How do I create a shortcut in the Send To menu that runs a program with a command line option?

To add an item to your Send To menu, create a shortcut in the Send To folder. The easy way to do this is to open an Explorer window and type shell:sendto in the address bar. This will take you straight to the Send To folder. From there, you can right-click an empty space and select NewShortcut, and then fill in the information about the program you want to send to.

The default behavior is to run the shortcut target with the file on the command line. But what if you want the program to run with a special command line option?

When you fill in the information about the shortcut, include the command line options when you say what you want to be a shortcut to:

What item would you like to create a shortcut for?
This wizard helps you to create shortcuts to local or network programs, files, folders, computers, or Internet addresses.
Type the location of the item:
notepad /a   Browse…

Here, I'm creating a shortcut to Notepad with the command line option /a which forces a file to be opened in the ANSI code page.

If you right-click a file and send it to this shortcut, it will run Notepad with the /a command line option.

Bonus: Send To simulates a drop on the shortcut, and this technique applies generally to drag/drop operations on shortcuts: Create a shortcut anywhere using this technique, then drop a file on the shortcut. It will open Notepad with the /a command line option.

Comments (16)
  1. Steve says:

    You might want to expand the bounding rectangle on your otherwise-impressive CSS graphic; on W10 Chrome the ‘for?’ and Browse button are both outside the right-hand margin of the bounding box :(

    1. Steve says:

      And on Edge. Oops!

    2. French Guy says:

      On W7 Firefox, the bounding box cuts through the “?” and the “Browse…” button.

    3. Smithers says:

      The div the with the border and the table inside it both have the same css width, but the div also has nonzero padding. Normally this would work, but bootstrap.min.css is setting the box-sizing to border-box on everything, meaning the div’s width includes the padding. Raymond must have created the graphic in a context that doesn’t import bootstrap.

      For more fun, open developer tools and disable the “box-sizing: border box;” property (and prefixed variants) and see what happens to the rest of the page layout.

      1. Thanks. Sigh, yet another rule I have to disable. I hate it when the hosting software creates global changes like this. (My authoring system is not fancy at all. I write raw HTML and load it up into a browser. My raw HTML doesn’t have any of the hosting software’s crazy CSS in it.)

  2. GPF says:

    To heck with these graphic nitpicky nerds, this is a trick I’ve never known about!

    Thanks Raymond. Thaymond.

    1. ixe013 says:

      Not to mention shell:sendto trick. Works from the command line with `start shell:sento` and there are many others shell:xxxx !

      1. I out of curiosity tried shell:startup to go to Star Menu\Programs\Startup the and it works.
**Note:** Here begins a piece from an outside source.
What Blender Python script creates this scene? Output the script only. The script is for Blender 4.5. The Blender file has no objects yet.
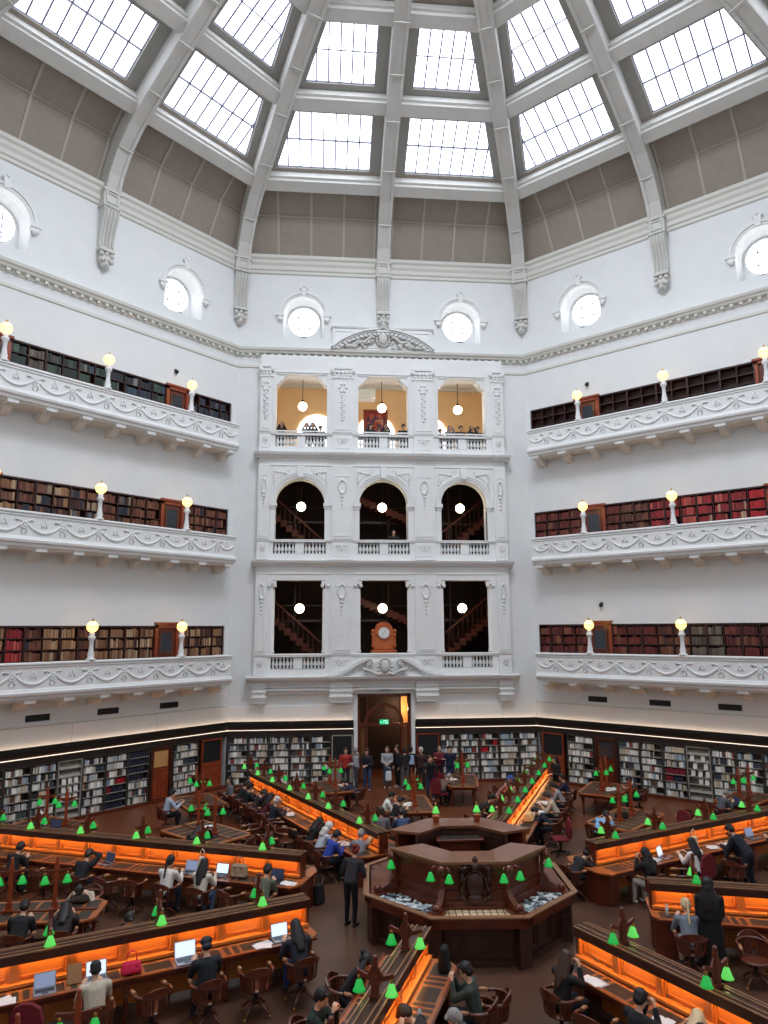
import bpy, bmesh, math, random
from mathutils import Vector, Matrix
random.seed(7)
PI = math.pi
T8 = math.tan(PI/8)
AP = 16.5                       # apothem of the octagonal room
HW = AP*T8                      # half width of a wall
COL = bpy.context.scene.collection

# ------------------------------------------------------------------ materials
def lin(c):
    return tuple(((x/255)/12.92 if x/255 <= .04045 else ((x/255+.055)/1.055)**2.4) for x in c) + (1,)
MATS = {}
def mat(name, rgb, rough=.6, metal=0, emit=None, strength=0, noise=0, nscale=8, bump=0, coat=0, trans=0, stretch=None, spec=None, alpha=None):
    if name in MATS: return MATS[name]
    m = bpy.data.materials.new(name); m.use_nodes = True
    nt = m.node_tree; b = nt.nodes['Principled BSDF']
    c = lin(rgb)
    b.inputs['Base Color'].default_value = c
    b.inputs['Roughness'].default_value = rough
    b.inputs['Metallic'].default_value = metal
    if spec is not None: b.inputs['Specular IOR Level'].default_value = spec
    if coat: b.inputs['Coat Weight'].default_value = coat
    if trans: b.inputs['Transmission Weight'].default_value = trans
    if emit:
        b.inputs['Emission Color'].default_value = lin(emit)
        b.inputs['Emission Strength'].default_value = strength
    if noise or bump:
        tc = nt.nodes.new('ShaderNodeTexCoord'); n = nt.nodes.new('ShaderNodeTexNoise')
        n.inputs['Scale'].default_value = nscale; n.inputs['Detail'].default_value = 5
        src = tc.outputs['Object']
        if stretch:
            mp = nt.nodes.new('ShaderNodeMapping'); mp.inputs['Scale'].default_value = stretch
            nt.links.new(src, mp.inputs['Vector']); src = mp.outputs['Vector']
        nt.links.new(src, n.inputs['Vector'])
        if noise:
            r = nt.nodes.new('ShaderNodeValToRGB')
            r.color_ramp.elements[0].position = .3; r.color_ramp.elements[1].position = .7
            r.color_ramp.elements[0].color = tuple(max(0, x*(1-noise)) for x in c[:3])+(1,)
            r.color_ramp.elements[1].color = tuple(min(1, x*(1+noise)) for x in c[:3])+(1,)
            nt.links.new(n.outputs['Fac'], r.inputs['Fac']); nt.links.new(r.outputs['Color'], b.inputs['Base Color'])
        if bump:
            bp = nt.nodes.new('ShaderNodeBump'); bp.inputs['Strength'].default_value = bump; bp.inputs['Distance'].default_value = .02
            nt.links.new(n.outputs['Fac'], bp.inputs['Height']); nt.links.new(bp.outputs['Normal'], b.inputs['Normal'])
    MATS[name] = m
    return m

M_WALL = mat('wall_paint', (228,231,231), .7, noise=.02, nscale=1.2, bump=.05)
M_WHITE = mat('white_plaster', (231,233,232), .6, noise=.02, nscale=3)
M_BOARD = mat('acoustic_board', (236,232,226), .7)
M_RIB = mat('rib_paint', (206,205,200), .6, noise=.03, nscale=2)
M_SHELL = mat('dome_grey', (160,158,152), .7, noise=.03, nscale=2)
M_TAUPE = mat('coffer_taupe', (160,150,139), .8, noise=.05, nscale=3)
M_TAUPEL = mat('coffer_strip', (186,178,167), .75)
M_LEAD = mat('glazing_bar', (150,152,172), .5)
M_SKY = mat('skylight_glass', (240,244,250), .4, emit=(238,244,255), strength=3.3)
M_OCU = mat('oculus_glass', (240,244,250), .4, emit=(240,245,255), strength=17.0)
M_WIN = mat('window_glass', (245,245,250), .4, emit=(252,250,250), strength=3.6)
M_WOOD = mat('mahogany', (98,42,24), .33, noise=.35, nscale=3, stretch=(1,1,6), coat=.3)
M_WOODD = mat('mahogany_dark', (60,30,20), .4, noise=.35, nscale=3, stretch=(1,1,5), coat=.2)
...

This will be very handy as having to navigate deep into AppData is annoying

  3. Josh says:

    Wow, I didn’t know you could navigate directly there! I’ve always hunted around trying to find that! Seems there are tons of shortcuts you can navigate with using shell: – found this on stackexchange

    1. MarcK4096 says:

      Very awesome! Thanks for finding this, Josh.

  4. Ted M says:

    I appreciate using this because I can have a graphical link to a specific command-line activity I’m only going to perform once (like netsh wlan [start/stop] hostednetwork, or ipconfig [/release//renew] and it saves the half second it would have taken to bring up an administrator command prompt and type that in.

    1. Ted M says:

      Granted, I lose the ability to see any error messages those single-shot operations may throw but if I needed that to troubleshoot I would have gone through the command prompt anyway.

    2. Alex Cohn says:

      You can use cmd /k netsh

  5. Al go says:

    Does this still send the file name as a parameter too? And if so, where, at the end?
    For example, say a program used this syntax
    Program.exe -input=filename

    1. Brian_EE says:

      How simple would it be to test this for yourself? Write a little program that displays the passed command line in a msgbox and then create the shortcut to see what you get.

  6. mikeb says:

    And don’t forget that if you have more complex needs (like some options have to come after the name of the sent/dropped file for some reason) you could always write a small cmd script that fixes things up for you and have the sendto shortcut run the script.